Aim of the task - Copy the data precisely, keeping every character.

Information shown -
::::

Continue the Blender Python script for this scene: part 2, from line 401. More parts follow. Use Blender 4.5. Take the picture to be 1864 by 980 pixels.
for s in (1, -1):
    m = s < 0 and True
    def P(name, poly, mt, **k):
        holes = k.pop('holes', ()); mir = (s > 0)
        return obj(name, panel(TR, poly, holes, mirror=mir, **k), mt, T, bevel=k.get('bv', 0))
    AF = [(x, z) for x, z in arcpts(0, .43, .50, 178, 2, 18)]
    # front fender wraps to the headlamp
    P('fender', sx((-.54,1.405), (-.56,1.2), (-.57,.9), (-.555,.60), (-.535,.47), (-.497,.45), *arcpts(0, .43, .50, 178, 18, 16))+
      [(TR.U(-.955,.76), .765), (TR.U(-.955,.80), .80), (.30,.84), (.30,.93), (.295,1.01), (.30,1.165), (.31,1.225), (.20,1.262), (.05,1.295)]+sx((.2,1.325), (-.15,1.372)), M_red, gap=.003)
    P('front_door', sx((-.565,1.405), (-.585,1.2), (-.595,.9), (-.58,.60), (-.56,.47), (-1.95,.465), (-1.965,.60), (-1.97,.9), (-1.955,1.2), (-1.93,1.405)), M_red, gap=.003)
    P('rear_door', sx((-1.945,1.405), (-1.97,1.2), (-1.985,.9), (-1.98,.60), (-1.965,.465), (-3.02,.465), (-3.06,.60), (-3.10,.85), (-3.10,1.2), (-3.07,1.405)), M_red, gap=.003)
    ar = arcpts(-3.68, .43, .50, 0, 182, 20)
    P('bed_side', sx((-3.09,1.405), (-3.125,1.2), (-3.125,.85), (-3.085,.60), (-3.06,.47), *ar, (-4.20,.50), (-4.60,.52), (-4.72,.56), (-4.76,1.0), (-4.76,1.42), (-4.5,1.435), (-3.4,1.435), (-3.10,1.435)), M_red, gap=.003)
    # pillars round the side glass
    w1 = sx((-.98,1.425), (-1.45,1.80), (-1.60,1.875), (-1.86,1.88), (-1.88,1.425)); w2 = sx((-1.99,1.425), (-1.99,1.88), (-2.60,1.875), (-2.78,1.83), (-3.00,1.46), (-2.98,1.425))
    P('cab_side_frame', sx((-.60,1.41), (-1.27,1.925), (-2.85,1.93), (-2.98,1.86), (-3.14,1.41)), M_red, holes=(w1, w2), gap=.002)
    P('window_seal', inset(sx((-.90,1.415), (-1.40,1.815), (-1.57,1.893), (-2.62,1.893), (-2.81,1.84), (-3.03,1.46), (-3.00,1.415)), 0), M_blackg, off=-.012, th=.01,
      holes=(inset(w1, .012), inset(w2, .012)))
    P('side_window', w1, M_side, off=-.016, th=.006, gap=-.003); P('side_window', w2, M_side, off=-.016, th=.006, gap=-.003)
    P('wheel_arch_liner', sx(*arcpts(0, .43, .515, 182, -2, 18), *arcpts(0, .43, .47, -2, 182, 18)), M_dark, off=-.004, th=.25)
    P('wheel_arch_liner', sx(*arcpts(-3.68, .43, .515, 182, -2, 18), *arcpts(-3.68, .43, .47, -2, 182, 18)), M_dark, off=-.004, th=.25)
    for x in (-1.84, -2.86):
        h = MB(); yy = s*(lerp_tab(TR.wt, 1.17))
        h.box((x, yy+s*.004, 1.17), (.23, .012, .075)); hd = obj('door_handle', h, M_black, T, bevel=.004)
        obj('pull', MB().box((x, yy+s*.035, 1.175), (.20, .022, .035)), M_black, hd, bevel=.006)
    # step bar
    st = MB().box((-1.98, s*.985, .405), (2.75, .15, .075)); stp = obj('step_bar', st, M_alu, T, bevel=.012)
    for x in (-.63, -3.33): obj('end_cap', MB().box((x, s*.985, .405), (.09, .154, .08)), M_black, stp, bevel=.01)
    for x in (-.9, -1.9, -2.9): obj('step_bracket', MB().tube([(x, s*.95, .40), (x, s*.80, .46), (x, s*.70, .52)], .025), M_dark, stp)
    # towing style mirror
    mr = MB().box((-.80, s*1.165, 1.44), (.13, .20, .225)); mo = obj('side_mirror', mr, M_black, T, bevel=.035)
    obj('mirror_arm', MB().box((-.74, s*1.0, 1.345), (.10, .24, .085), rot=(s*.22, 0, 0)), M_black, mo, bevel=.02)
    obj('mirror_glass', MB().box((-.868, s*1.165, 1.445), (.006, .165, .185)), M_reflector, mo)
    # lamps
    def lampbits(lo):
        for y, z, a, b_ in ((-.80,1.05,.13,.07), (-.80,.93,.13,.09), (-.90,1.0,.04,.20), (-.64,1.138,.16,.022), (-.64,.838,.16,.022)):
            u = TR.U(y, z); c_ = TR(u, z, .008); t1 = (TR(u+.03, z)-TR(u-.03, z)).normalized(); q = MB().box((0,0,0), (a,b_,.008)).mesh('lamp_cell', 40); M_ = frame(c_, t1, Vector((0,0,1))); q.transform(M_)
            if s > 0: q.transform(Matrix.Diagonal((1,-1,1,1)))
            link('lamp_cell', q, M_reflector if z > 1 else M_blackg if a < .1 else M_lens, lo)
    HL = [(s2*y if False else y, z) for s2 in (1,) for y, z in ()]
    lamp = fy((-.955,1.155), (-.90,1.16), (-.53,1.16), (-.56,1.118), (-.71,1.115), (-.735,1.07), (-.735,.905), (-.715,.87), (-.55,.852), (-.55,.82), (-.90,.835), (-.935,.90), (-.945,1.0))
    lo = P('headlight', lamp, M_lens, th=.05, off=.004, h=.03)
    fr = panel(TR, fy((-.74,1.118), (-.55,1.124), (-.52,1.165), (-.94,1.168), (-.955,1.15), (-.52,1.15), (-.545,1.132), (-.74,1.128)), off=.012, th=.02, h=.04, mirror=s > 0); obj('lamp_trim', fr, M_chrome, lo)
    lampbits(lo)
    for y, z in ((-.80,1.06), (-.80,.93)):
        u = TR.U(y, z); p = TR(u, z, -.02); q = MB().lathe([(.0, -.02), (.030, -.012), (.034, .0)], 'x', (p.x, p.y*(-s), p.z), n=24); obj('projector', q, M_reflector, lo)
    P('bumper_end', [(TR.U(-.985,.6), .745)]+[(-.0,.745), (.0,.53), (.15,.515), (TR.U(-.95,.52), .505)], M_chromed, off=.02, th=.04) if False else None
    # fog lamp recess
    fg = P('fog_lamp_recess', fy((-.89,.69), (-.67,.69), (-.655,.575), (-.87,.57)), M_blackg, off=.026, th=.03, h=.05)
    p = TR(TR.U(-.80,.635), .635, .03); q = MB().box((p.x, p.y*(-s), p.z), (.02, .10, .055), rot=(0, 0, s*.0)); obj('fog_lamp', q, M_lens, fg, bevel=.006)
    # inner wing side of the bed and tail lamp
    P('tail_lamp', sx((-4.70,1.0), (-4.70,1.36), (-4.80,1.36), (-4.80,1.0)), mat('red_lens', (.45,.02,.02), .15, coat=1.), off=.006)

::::

Result -
Continue the Blender Python script for this scene: part 2, from line 401. More parts follow. Use Blender 4.5. Take the picture to be 1864 by 980 pixels.
for s in (1, -1):
    m = s < 0 and True
    def P(name, poly, mt, **k):
        holes = k.pop('holes', ()); mir = (s > 0)
        return obj(name, panel(TR, poly, holes, mirror=mir, **k), mt, T, bevel=k.get('bv', 0))
    AF = [(x, z) for x, z in arcpts(0, .43, .50, 178, 2, 18)]
    # front fender wraps to the headlamp
    P('fender', sx((-.54,1.405), (-.56,1.2), (-.57,.9), (-.555,.60), (-.535,.47), (-.497,.45), *arcpts(0, .43, .50, 178, 18, 16))+
      [(TR.U(-.955,.76), .765), (TR.U(-.955,.80), .80), (.30,.84), (.30,.93), (.295,1.01), (.30,1.165), (.31,1.225), (.20,1.262), (.05,1.295)]+sx((.2,1.325), (-.15,1.372)), M_red, gap=.003)
    P('front_door', sx((-.565,1.405), (-.585,1.2), (-.595,.9), (-.58,.60), (-.56,.47), (-1.95,.465), (-1.965,.60), (-1.97,.9), (-1.955,1.2), (-1.93,1.405)), M_red, gap=.003)
    P('rear_door', sx((-1.945,1.405), (-1.97,1.2), (-1.985,.9), (-1.98,.60), (-1.965,.465), (-3.02,.465), (-3.06,.60), (-3.10,.85), (-3.10,1.2), (-3.07,1.405)), M_red, gap=.003)
    ar = arcpts(-3.68, .43, .50, 0, 182, 20)
    P('bed_side', sx((-3.09,1.405), (-3.125,1.2), (-3.125,.85), (-3.085,.60), (-3.06,.47), *ar, (-4.20,.50), (-4.60,.52), (-4.72,.56), (-4.76,1.0), (-4.76,1.42), (-4.5,1.435), (-3.4,1.435), (-3.10,1.435)), M_red, gap=.003)
    # pillars round the side glass
    w1 = sx((-.98,1.425), (-1.45,1.80), (-1.60,1.875), (-1.86,1.88), (-1.88,1.425)); w2 = sx((-1.99,1.425), (-1.99,1.88), (-2.60,1.875), (-2.78,1.83), (-3.00,1.46), (-2.98,1.425))
    P('cab_side_frame', sx((-.60,1.41), (-1.27,1.925), (-2.85,1.93), (-2.98,1.86), (-3.14,1.41)), M_red, holes=(w1, w2), gap=.002)
    P('window_seal', inset(sx((-.90,1.415), (-1.40,1.815), (-1.57,1.893), (-2.62,1.893), (-2.81,1.84), (-3.03,1.46), (-3.00,1.415)), 0), M_blackg, off=-.012, th=.01,
      holes=(inset(w1, .012), inset(w2, .012)))
    P('side_window', w1, M_side, off=-.016, th=.006, gap=-.003); P('side_window', w2, M_side, off=-.016, th=.006, gap=-.003)
    P('wheel_arch_liner', sx(*arcpts(0, .43, .515, 182, -2, 18), *arcpts(0, .43, .47, -2, 182, 18)), M_dark, off=-.004, th=.25)
    P('wheel_arch_liner', sx(*arcpts(-3.68, .43, .515, 182, -2, 18), *arcpts(-3.68, .43, .47, -2, 182, 18)), M_dark, off=-.004, th=.25)
    for x in (-1.84, -2.86):
        h = MB(); yy = s*(lerp_tab(TR.wt, 1.17))
        h.box((x, yy+s*.004, 1.17), (.23, .012, .075)); hd = obj('door_handle', h, M_black, T, bevel=.004)
        obj('pull', MB().box((x, yy+s*.035, 1.175), (.20, .022, .035)), M_black, hd, bevel=.006)
    # step bar
    st = MB().box((-1.98, s*.985, .405), (2.75, .15, .075)); stp = obj('step_bar', st, M_alu, T, bevel=.012)
    for x in (-.63, -3.33): obj('end_cap', MB().box((x, s*.985, .405), (.09, .154, .08)), M_black, stp, bevel=.01)
    for x in (-.9, -1.9, -2.9): obj('step_bracket', MB().tube([(x, s*.95, .40), (x, s*.80, .46), (x, s*.70, .52)], .025), M_dark, stp)
    # towing style mirror
    mr = MB().box((-.80, s*1.165, 1.44), (.13, .20, .225)); mo = obj('side_mirror', mr, M_black, T, bevel=.035)
    obj('mirror_arm', MB().box((-.74, s*1.0, 1.345), (.10, .24, .085), rot=(s*.22, 0, 0)), M_black, mo, bevel=.02)
    obj('mirror_glass', MB().box((-.868, s*1.165, 1.445), (.006, .165, .185)), M_reflector, mo)
    # lamps
    def lampbits(lo):
        for y, z, a, b_ in ((-.80,1.05,.13,.07), (-.80,.93,.13,.09), (-.90,1.0,.04,.20), (-.64,1.138,.16,.022), (-.64,.838,.16,.022)):
            u = TR.U(y, z); c_ = TR(u, z, .008); t1 = (TR(u+.03, z)-TR(u-.03, z)).normalized(); q = MB().box((0,0,0), (a,b_,.008)).mesh('lamp_cell', 40); M_ = frame(c_, t1, Vector((0,0,1))); q.transform(M_)
            if s > 0: q.transform(Matrix.Diagonal((1,-1,1,1)))
            link('lamp_cell', q, M_reflector if z > 1 else M_blackg if a < .1 else M_lens, lo)
    HL = [(s2*y if False else y, z) for s2 in (1,) for y, z in ()]
    lamp = fy((-.955,1.155), (-.90,1.16), (-.53,1.16), (-.56,1.118), (-.71,1.115), (-.735,1.07), (-.735,.905), (-.715,.87), (-.55,.852), (-.55,.82), (-.90,.835), (-.935,.90), (-.945,1.0))
    lo = P('headlight', lamp, M_lens, th=.05, off=.004, h=.03)
    fr = panel(TR, fy((-.74,1.118), (-.55,1.124), (-.52,1.165), (-.94,1.168), (-.955,1.15), (-.52,1.15), (-.545,1.132), (-.74,1.128)), off=.012, th=.02, h=.04, mirror=s > 0); obj('lamp_trim', fr, M_chrome, lo)
    lampbits(lo)
    for y, z in ((-.80,1.06), (-.80,.93)):
        u = TR.U(y, z); p = TR(u, z, -.02); q = MB().lathe([(.0, -.02), (.030, -.012), (.034, .0)], 'x', (p.x, p.y*(-s), p.z), n=24); obj('projector', q, M_reflector, lo)
    P('bumper_end', [(TR.U(-.985,.6), .745)]+[(-.0,.745), (.0,.53), (.15,.515), (TR.U(-.95,.52), .505)], M_chromed, off=.02, th=.04) if False else None
    # fog lamp recess
    fg = P('fog_lamp_recess', fy((-.89,.69), (-.67,.69), (-.655,.575), (-.87,.57)), M_blackg, off=.026, th=.03, h=.05)
    p = TR(TR.U(-.80,.635), .635, .03); q = MB().box((p.x, p.y*(-s), p.z), (.02, .10, .055), rot=(0, 0, s*.0)); obj('fog_lamp', q, M_lens, fg, bevel=.006)
    # inner wing side of the bed and tail lamp
    P('tail_lamp', sx((-4.70,1.0), (-4.70,1.36), (-4.80,1.36), (-4.80,1.0)), mat('red_lens', (.45,.02,.02), .15, coat=1.), off=.006)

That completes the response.